I was inspired! My husband began his post with “So what exactly is a husband?” So, naturally I must begin with  “So what exactly is a wife? Although I am learning more each day, I will share my thoughts. Today, our society is inundated with commercialism that portrays the wife’s role as one of privilege and entitlement. The character in this role is “entitled” to the extravagant wedding, the huge diamond, the enormous home on the corner, and top rate kids who are ever so polite and poised. If her husband isn’t able to supply those needs then surely she has the right to be disgruntled and threaten divorce, right? Wrong!   I am not discounting traditions, nor am I belittling choice of lifestyle.   I am only stating that the wife’s role is much more than being the benefactor of all things grand. It is a role of great responsibility before God and a role that requires strong spiritual and emotional resolve.

 

“Giving thanks always for all things unto God and the Father in the name of our Lord Jesus Christ; submitting yourselves one to another in the fear of God. Wives, submit yourselves unto your own husbands, as unto the Lord. For the husband is the head of the wife, even as Christ is the head of the church: and he is the saviour of the body. Therefore as the church is subject unto Christ, so let the wives be to their own husbands in every thing. …and the wife see that she reverence her husband.”

Ephesians 5:20-24; 33b

In this scripture Paul reminds me of several things:

 

We both have God ordained roles in our relationship.

 

Giving thanks always for all things unto God and the Father in the name of our Lord Jesus Christ; submitting yourselves one to another in the fear of God.

 

What I didn’t realize when we first got married is that I had to pull my on spiritual weight in the relationship.
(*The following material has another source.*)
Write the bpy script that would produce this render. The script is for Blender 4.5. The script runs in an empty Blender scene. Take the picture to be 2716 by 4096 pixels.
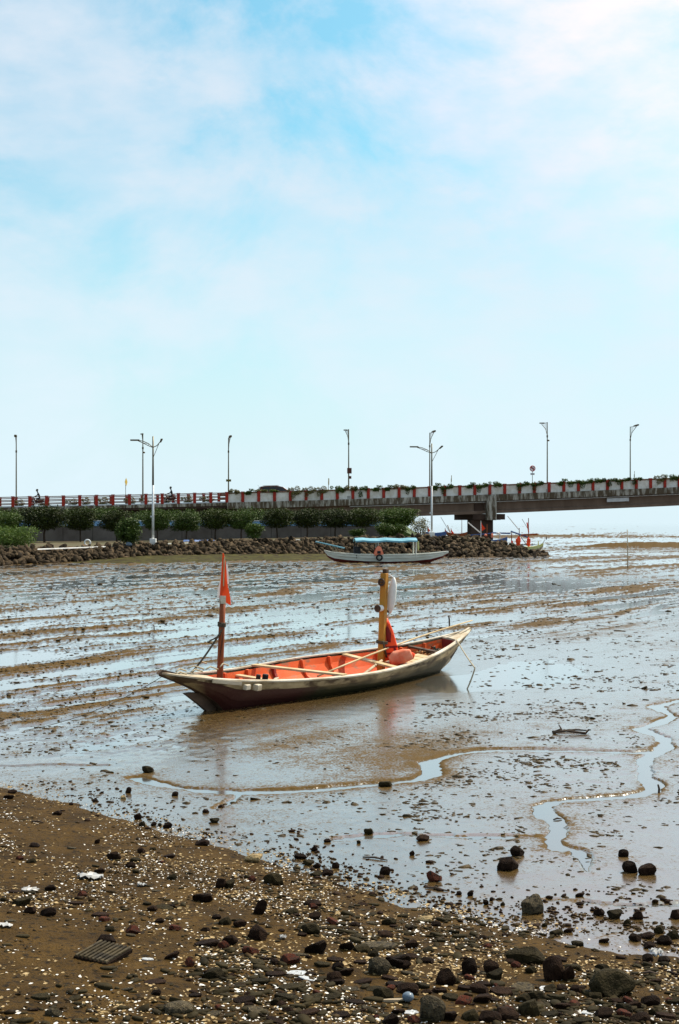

For example, I became way too comfortable with expecting my husband to not only go to work, pay the bills, mow the lawn, have bible study with the kids, pray for them, talk with them…I thought it was ok for me to sit idly by and rate his progress, while doing nothing of value. Today we submit to each other, we have specified our expectations and we also know what God expects from each of us.

 

 I submit to my husband for the greater good.

 

Wives, submit yourselves unto your own husbands, as unto the Lord. For the husband is the head of the wife, even as Christ is the head of the church: and he is the saviour of the body.

 

Although, my husband and I are partners in our relationship, I know that he is responsible to God for our family. He has to answer for us, so I will do everything I can to make his job easier. My love, support, and wisdom are always available to him and I hold nothing back, so that he can do the best job for God possible!

 

I understand that God knows best.

 

For the husband is the head of the wife, even as Christ is the head of the church: and he is the saviour of the body. Therefore as the church is subject unto Christ, so let the wives be to their own husbands in every thing. …and the wife see that she reverence her husband.”

 

I’ve heard so many stories of women become overly frustrated regarding this scripture, because their interpretation has been “ What?  I have to obey my husband?! ”. He’s not the boss of me! This attitude of resistance and rebellion has carnal roots and has permeated the hearts of so many women. With this attitude, many women tend to resist God’s best and look for men who can be “sponsors” rather than husbands.   What I understand and trust about God it that he knows what is best for me. My husband is my covering. He loves me, he protects me, and he provides for my physical, emotional, mental, and spiritual needs. He loves God and only wants the best for me. He is not a tyrant nor is he a bully. My husband rules over our home with great reverence for God and he watches over our family with gentleness and love.

 

As a wife, my role is to be the giver of hope, holy and wholesome communication, and encouragement. The wife is the heartbeat of the home. Her reward comes from God; she is showered with the love of her husband and the praise of her children.